John appeared to have reconciled himself to being in a non-sexual but monogamous and committed whatever-the-hell-it-is/relationship with Sherlock in series 2. John starts out dating every woman who will have him, then stops when he realizes that his heart’s not in it. They’re all just elements of his denial of the fact that Sherlock is his primary emotional connection.

John accepts Irene’s interpretation of their relationship. When they’re in Baskerville, he doesn’t deny that he and Sherlock are a couple, even though he still wants to explain that it’s not that kind of relationship, in that they’re not sleeping together. But he stops trying to explain. I don’t know if he even can explain. Possibly he’s realized that it doesn’t matter, and it certainly doesn’t matter what other people think. But he stops trying to pretend this relationship isn’t happening, whatever it is. Irene’s right: they are a couple, and that’s how John’s decided to behave. John loves Sherlock with his whole heart. John is okay with their odd pairing through series 2. He’s made his choice, and his choice is Sherlock.

But by series 3, they’ve broken up. Sherlock demonstrated to John in a viciously visceral way that he has a completely different interpretation of their unspoken bond. From John’s perspective, Sherlock’s fake death and silly return were nothing if not an overwhelmingly clear statement that John’s feelings for Sherlock aren’t reciprocated. He isn’t at the centre of Sherlock universe in the way that Sherlock is at the centre of John’s. Obviously! Or Sherlock wouldn’t have lied! He wouldn’t have left John like that, to suffer! Sherlock is the one who broke them up. Sherlock unintentionally and unwittingly dumped John.

But John still doesn’t back off, in spite of all that. He still wants Sherlock in his life, rejection and all.

The wisest thing for John to do is to drop Sherlock altogether. But he can’t, and he won’t. So the next best thing he can do, both to protect himself and to equalize his relationship with his ex who also happens to be his best friend, is to have someone else in his life who loves him reciprocally and will put him at the centre (that’s Mary). Sherlock and John can be friends, they can even be best friends and soulmates, but John won’t make the mistake of committing himself (in whatever queerplatonic way Sherlock can manage) to Sherlock again. (Well, not yet, anyway. I will put money on him taking that challenge on again.)

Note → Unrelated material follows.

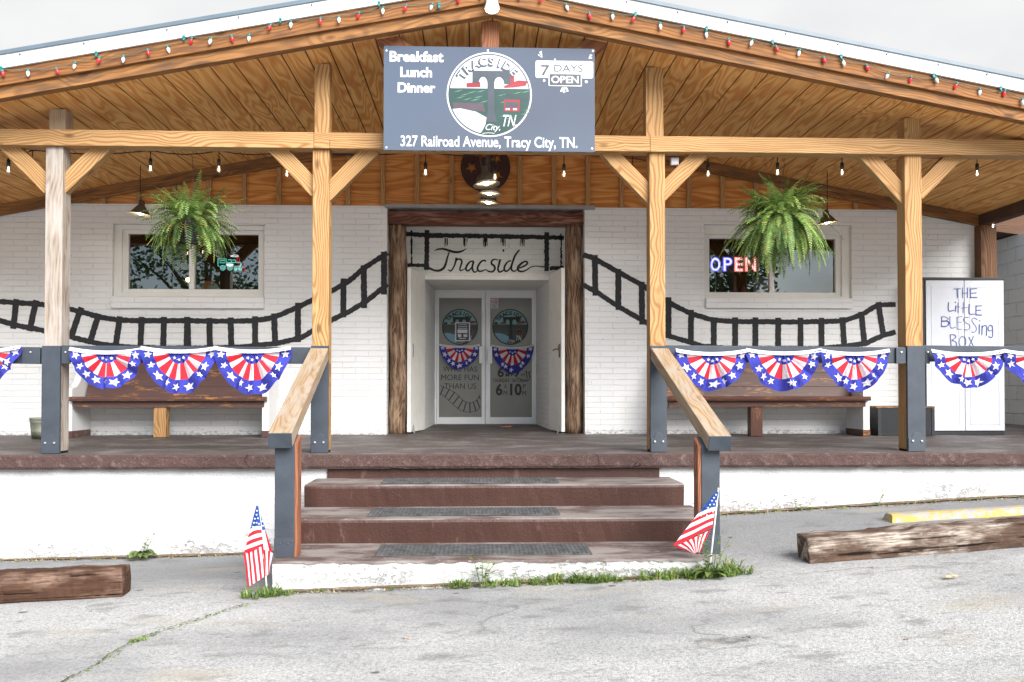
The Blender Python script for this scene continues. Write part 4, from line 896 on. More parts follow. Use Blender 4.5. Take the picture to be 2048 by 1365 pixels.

Getting married is pretty much the best plan John can have at this stage. If he’s married and his heart is safe with his loving and committed wife, he’s free to be friends with Sherlock in the way that Sherlock appears to want. This is what you call having your cake and eating it, too.

Of course Sherlock didn’t mean to reject John with the Lazarus business. He wasn’t the biggest fan of it to start with, which is why he looked sad when John couldn’t see him, as we know. But Sherlock wasn’t emotionally mature enough to understand that John had chosen him above all others. He genuinely didn’t know that John loved him, as we see in series 3. He thought of himself as disposable, as, perhaps, merely the entertainment. What John interprets as a rejection is in fact just Sherlock’s immaturity, his low emotional intelligence, his attempt to behave entirely rationally rather than letting his feelings dictate his actions, and his strange and weirdly lopsided sense of self-esteem.

John thinks all along that his feelings for Sherlock are beyond obvious. But Sherlock has no idea how much John loves him. It’s what makes series 3, to me, so very interesting; it’s about Sherlock realization that he’s loved. But before Sherlock can explore what that’s like, how far John’s love for him goes, and whether he’s up to the task of reciprocating it like a grown up (he is! he is!), he’s got to contend with the fact that he’s ruined it already.

That doesn’t mean that John backs away. He can’t back away from Sherlock. In spite of how painful all this must have been, John swallows his pride and goes back into Sherlock’s orbit. That look on his face at the end of The Empty Hearse, when he looks at Sherlock like he’s the most beautiful thing on the planet: John is done for. He’s in love and there’s no shaking it.

It’s the most dangerous thing he’s ever done, allowing himself to fall back in with Sherlock again. But he won’t turn away. He won’t retreat. He puts up a million barriers between himself and Sherlock to protect himself as he does it (he can’t let Sherlock obviously be the centre of his universe again, not if Sherlock doesn’t want that), but he doesn’t retreat. He just finds a safer vantage point from which to lavish his love on Sherlock. Mary is the one holding his hand as he leans over that particular cliff. She’s his safety. (I doubt this would have worked in the long term, even if Mary was actually Mary Morstan as she claimed. But that’s a story for another time.)

Meanwhile Sherlock goes through an emotional puberty in series 3, leading him to do the opposite of what he did to John in The Reichenbach Fall; he behaves irrationally, out of love. He behaves truthfully, finally, much to John’s completely surprise. Series 3 is the story of Sherlock’s attempt to undo the damage he caused in The Reichenbach Fall, to make it up to John, to tell John that his heart is safe with him now, and from here on in, it always will be. Sherlock can’t say it in the end, but his actions say it as clearly as anything. But it’s too late by then, and he knows it.

It makes sense to me that Sherlock would be prepared to die in order to erase his rejection of John, because he owed John at least that much. It took him all of series 3 to figure out that John is the centre of his universe just as he is the centre of John’s, but articulating it with words it is one step beyond him, in the end.

Marrying Mary is John’s attempt to love and be loved in return. In relation to Sherlock, marrying Mary is meant to help John keep Sherlock in his life in a way that’s safer for all of them. I wouldn’t ever call that a retreat.